I’ve been reading Poor Economics, which I highly recommend.
One of the authors’ central questions was “do ‘poverty traps’ exist? When and where?” A poverty trap works as follows:
Generally in microeconomics you expect to see diminishing returns to things. So for instance, the more income you have, the harder it is to find productive things to do with it.
That would suggest that the poor should find it much easier to productively invest their income than the rich (where “invest” is used in the loosest sense, e.g. it includes buying more food so that you have more energy and can do more work tomorrow).
But this is somewhat at odds with the observation that many of the poor tend to stay poor.
So there might be some kind of regime where actually there are increasing returns to investment; that is, for whatever reason the poorest of the poor don’t have access to these good investment opportunities.
In general, they seem to find that these investment opportunities exist in principle, but people don’t take them for a combination of a few reasons:
Poor information (not knowing e.g. how much school will improve kids’ incomes later)

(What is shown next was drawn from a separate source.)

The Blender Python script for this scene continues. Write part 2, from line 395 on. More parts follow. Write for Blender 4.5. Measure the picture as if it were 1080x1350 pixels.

Low trust/enforcement (e.g. not much trust in insurance companies to actually pay out; hard to enforce debts if borrowers decide to stop paying)
Behavioral economics (e.g. not being able to precommit not to spend savings in emergencies, hence not being able to save up for fertilizer for fields)
When put like this it’s not exactly surprising that people fail to make productive investments; it’s a problem in developed countries too! (Well, the “low trust” thing not as much, I suppose.)